## Supplied records
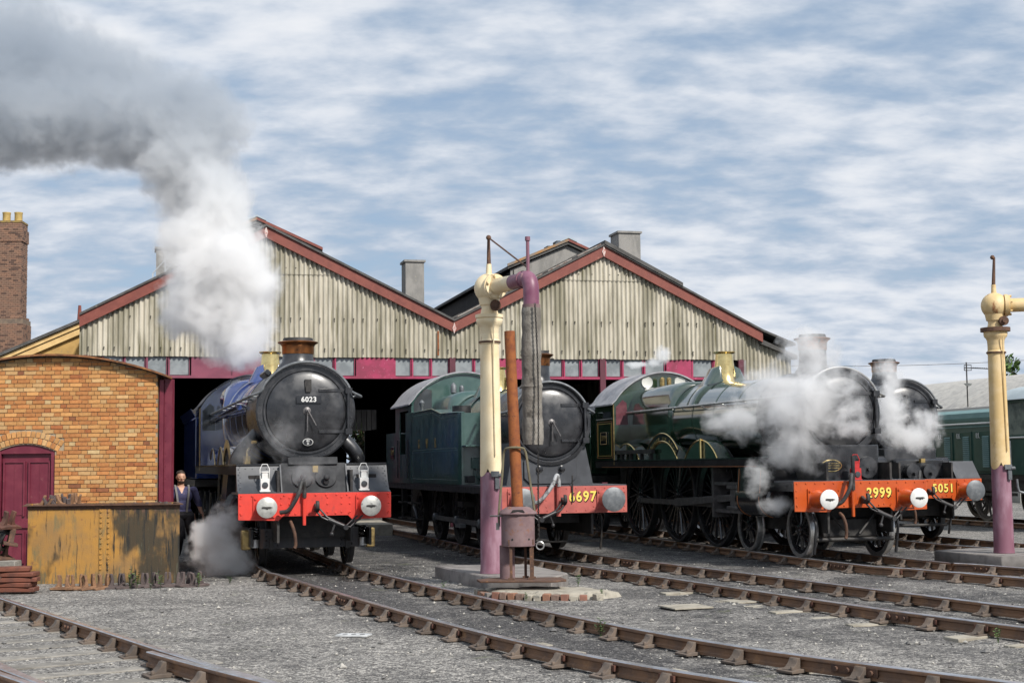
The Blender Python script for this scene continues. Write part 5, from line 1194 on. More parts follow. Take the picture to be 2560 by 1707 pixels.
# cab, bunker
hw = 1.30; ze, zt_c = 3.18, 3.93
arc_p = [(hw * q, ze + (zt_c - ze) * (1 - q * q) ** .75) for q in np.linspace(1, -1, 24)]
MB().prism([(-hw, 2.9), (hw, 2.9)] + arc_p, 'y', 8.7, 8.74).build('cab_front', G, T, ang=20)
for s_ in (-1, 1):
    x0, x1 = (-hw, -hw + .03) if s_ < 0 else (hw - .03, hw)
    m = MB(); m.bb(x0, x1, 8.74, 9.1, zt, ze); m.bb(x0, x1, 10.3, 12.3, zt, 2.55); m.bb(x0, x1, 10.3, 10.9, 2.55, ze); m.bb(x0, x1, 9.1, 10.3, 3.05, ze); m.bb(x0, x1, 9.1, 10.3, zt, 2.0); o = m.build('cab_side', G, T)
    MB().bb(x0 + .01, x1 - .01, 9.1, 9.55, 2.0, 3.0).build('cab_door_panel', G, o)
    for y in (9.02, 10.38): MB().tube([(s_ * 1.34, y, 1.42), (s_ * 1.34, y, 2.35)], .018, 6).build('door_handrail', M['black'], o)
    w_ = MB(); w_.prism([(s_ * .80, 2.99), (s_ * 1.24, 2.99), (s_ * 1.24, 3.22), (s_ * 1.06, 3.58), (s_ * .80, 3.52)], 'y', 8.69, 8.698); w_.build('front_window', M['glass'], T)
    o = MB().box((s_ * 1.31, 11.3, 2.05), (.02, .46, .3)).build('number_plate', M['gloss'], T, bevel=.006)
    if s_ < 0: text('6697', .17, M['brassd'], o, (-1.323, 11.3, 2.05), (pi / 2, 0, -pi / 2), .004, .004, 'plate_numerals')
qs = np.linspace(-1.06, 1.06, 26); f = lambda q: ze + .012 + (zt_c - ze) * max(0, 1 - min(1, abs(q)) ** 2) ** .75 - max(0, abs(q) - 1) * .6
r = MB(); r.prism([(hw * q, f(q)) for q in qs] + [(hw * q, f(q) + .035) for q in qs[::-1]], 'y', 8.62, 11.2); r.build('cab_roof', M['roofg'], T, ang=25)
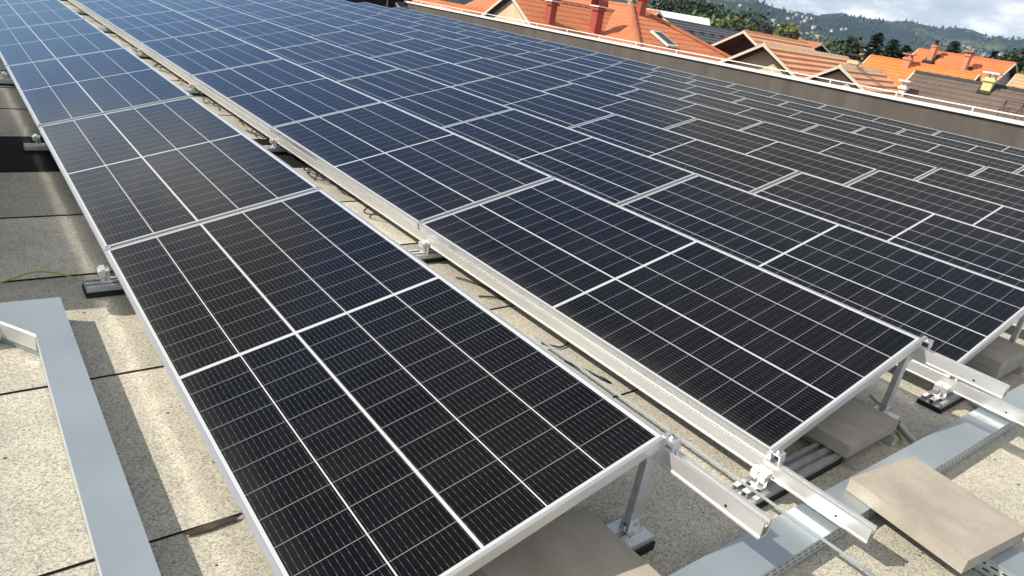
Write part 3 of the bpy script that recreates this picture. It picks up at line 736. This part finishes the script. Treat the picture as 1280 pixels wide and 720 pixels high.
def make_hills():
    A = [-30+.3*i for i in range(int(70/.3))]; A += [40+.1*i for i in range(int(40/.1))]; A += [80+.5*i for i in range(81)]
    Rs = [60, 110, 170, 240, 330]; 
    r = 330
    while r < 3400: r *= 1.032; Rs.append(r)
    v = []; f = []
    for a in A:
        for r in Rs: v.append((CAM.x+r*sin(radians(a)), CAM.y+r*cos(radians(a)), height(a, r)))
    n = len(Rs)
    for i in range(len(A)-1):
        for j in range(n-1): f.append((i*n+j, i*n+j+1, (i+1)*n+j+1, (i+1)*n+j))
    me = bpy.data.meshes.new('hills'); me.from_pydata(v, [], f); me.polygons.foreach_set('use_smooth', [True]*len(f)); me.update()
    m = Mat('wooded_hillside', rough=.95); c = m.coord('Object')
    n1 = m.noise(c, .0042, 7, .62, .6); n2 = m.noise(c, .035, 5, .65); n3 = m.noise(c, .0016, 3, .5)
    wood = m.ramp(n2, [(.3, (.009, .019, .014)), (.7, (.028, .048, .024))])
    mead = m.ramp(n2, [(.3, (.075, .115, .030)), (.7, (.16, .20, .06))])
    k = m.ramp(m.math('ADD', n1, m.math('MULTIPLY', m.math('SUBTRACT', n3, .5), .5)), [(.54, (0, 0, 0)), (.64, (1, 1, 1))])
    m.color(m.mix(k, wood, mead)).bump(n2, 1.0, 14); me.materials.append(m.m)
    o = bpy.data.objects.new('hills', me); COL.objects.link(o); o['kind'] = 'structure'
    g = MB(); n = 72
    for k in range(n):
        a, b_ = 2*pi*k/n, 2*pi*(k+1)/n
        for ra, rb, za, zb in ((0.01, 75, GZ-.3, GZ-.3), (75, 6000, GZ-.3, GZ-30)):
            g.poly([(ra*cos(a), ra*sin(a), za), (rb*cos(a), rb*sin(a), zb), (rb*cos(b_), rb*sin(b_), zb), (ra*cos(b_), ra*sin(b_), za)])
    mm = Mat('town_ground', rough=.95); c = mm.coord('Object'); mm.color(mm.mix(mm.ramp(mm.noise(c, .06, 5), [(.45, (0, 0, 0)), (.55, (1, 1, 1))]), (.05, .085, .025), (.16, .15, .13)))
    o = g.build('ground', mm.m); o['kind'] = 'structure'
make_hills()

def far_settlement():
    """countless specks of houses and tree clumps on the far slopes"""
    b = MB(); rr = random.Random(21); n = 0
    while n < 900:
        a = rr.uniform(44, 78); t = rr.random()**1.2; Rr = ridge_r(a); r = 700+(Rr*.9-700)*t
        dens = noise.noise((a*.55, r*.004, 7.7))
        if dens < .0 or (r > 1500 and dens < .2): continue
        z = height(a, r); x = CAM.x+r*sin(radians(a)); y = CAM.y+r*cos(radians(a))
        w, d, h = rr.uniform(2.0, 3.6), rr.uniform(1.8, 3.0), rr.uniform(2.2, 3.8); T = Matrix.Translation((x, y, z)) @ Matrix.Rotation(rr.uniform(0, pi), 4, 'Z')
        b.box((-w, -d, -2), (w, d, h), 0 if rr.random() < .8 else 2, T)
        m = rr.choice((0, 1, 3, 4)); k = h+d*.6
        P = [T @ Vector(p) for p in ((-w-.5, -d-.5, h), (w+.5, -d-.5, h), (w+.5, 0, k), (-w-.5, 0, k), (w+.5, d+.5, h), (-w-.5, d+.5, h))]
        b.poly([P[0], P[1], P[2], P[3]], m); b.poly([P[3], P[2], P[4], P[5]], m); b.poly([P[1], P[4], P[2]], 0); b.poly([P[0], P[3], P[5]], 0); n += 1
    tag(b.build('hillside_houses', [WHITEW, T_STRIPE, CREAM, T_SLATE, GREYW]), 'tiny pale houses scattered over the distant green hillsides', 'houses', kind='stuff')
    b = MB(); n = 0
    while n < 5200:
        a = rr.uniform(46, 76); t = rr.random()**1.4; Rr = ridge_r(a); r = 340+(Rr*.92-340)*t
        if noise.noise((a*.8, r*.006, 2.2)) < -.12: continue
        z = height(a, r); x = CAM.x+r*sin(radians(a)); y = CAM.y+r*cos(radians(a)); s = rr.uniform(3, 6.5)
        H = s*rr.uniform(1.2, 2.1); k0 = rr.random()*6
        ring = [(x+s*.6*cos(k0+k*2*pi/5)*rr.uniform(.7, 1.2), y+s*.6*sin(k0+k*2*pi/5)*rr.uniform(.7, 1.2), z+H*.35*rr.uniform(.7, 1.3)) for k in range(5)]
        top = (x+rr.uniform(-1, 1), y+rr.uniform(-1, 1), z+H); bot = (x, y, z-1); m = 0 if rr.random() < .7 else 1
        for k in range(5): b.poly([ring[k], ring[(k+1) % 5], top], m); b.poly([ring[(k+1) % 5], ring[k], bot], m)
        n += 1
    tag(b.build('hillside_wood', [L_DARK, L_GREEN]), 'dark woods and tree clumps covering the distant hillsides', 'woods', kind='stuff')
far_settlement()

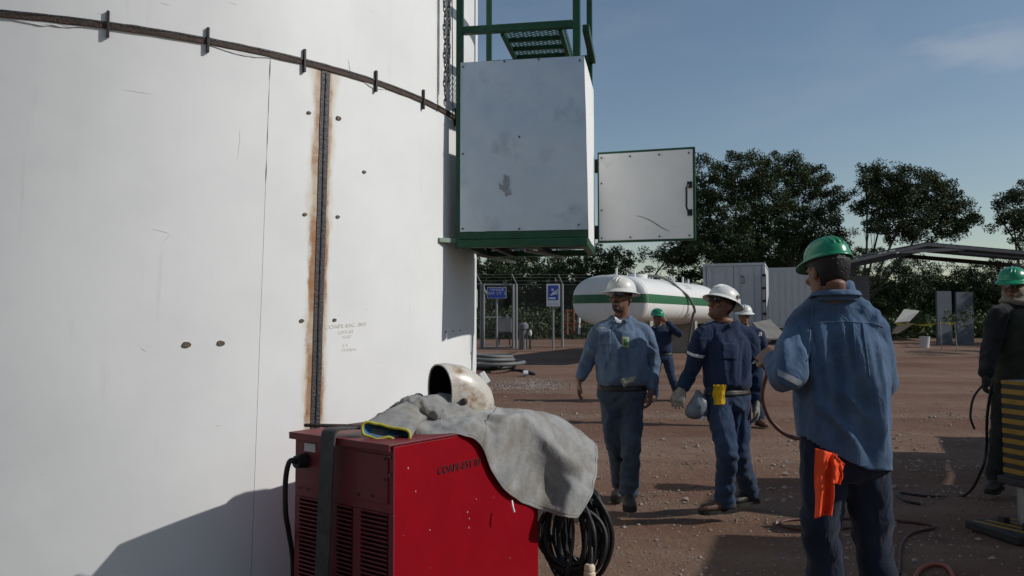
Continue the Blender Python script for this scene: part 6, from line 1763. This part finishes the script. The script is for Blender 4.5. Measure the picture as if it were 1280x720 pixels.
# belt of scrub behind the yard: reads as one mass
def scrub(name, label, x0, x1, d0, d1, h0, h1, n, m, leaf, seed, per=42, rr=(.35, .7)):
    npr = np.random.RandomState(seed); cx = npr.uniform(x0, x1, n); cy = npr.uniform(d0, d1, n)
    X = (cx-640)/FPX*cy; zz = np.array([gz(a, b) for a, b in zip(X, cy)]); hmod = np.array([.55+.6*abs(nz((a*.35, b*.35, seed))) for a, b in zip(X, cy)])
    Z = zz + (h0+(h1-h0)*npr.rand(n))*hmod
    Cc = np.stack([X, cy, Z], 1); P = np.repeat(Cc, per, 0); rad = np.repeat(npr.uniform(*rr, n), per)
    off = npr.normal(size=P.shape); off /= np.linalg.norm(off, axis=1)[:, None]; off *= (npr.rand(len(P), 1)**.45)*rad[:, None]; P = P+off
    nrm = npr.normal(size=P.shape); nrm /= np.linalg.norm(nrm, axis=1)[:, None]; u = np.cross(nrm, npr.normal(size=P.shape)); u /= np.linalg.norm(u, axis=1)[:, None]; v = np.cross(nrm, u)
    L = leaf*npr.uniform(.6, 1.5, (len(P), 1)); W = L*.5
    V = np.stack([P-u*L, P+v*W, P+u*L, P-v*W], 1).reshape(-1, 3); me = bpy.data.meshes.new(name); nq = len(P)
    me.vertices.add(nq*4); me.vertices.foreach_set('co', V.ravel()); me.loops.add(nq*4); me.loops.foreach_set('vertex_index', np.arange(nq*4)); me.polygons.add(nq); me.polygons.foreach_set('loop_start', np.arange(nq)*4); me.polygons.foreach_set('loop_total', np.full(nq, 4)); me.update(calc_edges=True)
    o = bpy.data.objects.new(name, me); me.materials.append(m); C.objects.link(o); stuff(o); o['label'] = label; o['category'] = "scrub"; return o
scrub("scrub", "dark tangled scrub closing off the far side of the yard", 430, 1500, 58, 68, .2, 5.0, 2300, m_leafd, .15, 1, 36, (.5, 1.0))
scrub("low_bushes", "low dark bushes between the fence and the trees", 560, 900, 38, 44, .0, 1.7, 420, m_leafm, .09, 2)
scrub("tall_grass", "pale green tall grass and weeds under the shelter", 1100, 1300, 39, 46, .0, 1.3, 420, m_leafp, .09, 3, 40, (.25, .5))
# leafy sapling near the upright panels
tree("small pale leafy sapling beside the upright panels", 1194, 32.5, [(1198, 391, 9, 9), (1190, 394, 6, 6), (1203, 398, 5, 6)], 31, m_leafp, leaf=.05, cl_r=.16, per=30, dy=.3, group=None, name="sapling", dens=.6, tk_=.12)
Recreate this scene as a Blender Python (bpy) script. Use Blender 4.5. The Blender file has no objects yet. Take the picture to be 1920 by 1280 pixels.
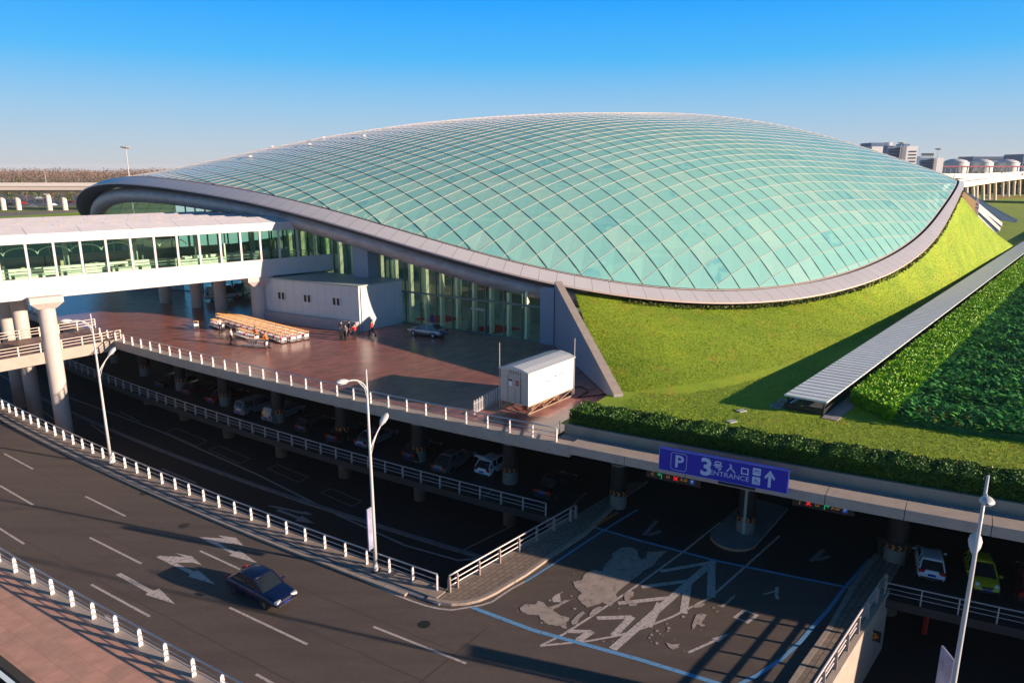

## Aim of the exercise
Make an exact copy of the lines from the top of the material through the line with "r = MB(); r.prism([(hw", pictures excluded.

## Solution for this task
The Blender Python script for this scene continues. Write part 5, from line 1194 on. More parts follow. Take the picture to be 2560 by 1707 pixels.
# cab, bunker
hw = 1.30; ze, zt_c = 3.18, 3.93
arc_p = [(hw * q, ze + (zt_c - ze) * (1 - q * q) ** .75) for q in np.linspace(1, -1, 24)]
MB().prism([(-hw, 2.9), (hw, 2.9)] + arc_p, 'y', 8.7, 8.74).build('cab_front', G, T, ang=20)
for s_ in (-1, 1):
    x0, x1 = (-hw, -hw + .03) if s_ < 0 else (hw - .03, hw)
    m = MB(); m.bb(x0, x1, 8.74, 9.1, zt, ze); m.bb(x0, x1, 10.3, 12.3, zt, 2.55); m.bb(x0, x1, 10.3, 10.9, 2.55, ze); m.bb(x0, x1, 9.1, 10.3, 3.05, ze); m.bb(x0, x1, 9.1, 10.3, zt, 2.0); o = m.build('cab_side', G, T)
    MB().bb(x0 + .01, x1 - .01, 9.1, 9.55, 2.0, 3.0).build('cab_door_panel', G, o)
    for y in (9.02, 10.38): MB().tube([(s_ * 1.34, y, 1.42), (s_ * 1.34, y, 2.35)], .018, 6).build('door_handrail', M['black'], o)
    w_ = MB(); w_.prism([(s_ * .80, 2.99), (s_ * 1.24, 2.99), (s_ * 1.24, 3.22), (s_ * 1.06, 3.58), (s_ * .80, 3.52)], 'y', 8.69, 8.698); w_.build('front_window', M['glass'], T)
    o = MB().box((s_ * 1.31, 11.3, 2.05), (.02, .46, .3)).build('number_plate', M['gloss'], T, bevel=.006)
    if s_ < 0: text('6697', .17, M['brassd'], o, (-1.323, 11.3, 2.05), (pi / 2, 0, -pi / 2), .004, .004, 'plate_numerals')
qs = np.linspace(-1.06, 1.06, 26); f = lambda q: ze + .012 + (zt_c - ze) * max(0, 1 - min(1, abs(q)) ** 2) ** .75 - max(0, abs(q) - 1) * .6
r = MB(); r.prism([(hw * q, f(q)) for q in qs] + [(hw * q, f(q) + .035) for q in qs[::-1]], 'y', 8.62, 11.2); r.build('cab_roof', M['roofg'], T, ang=25)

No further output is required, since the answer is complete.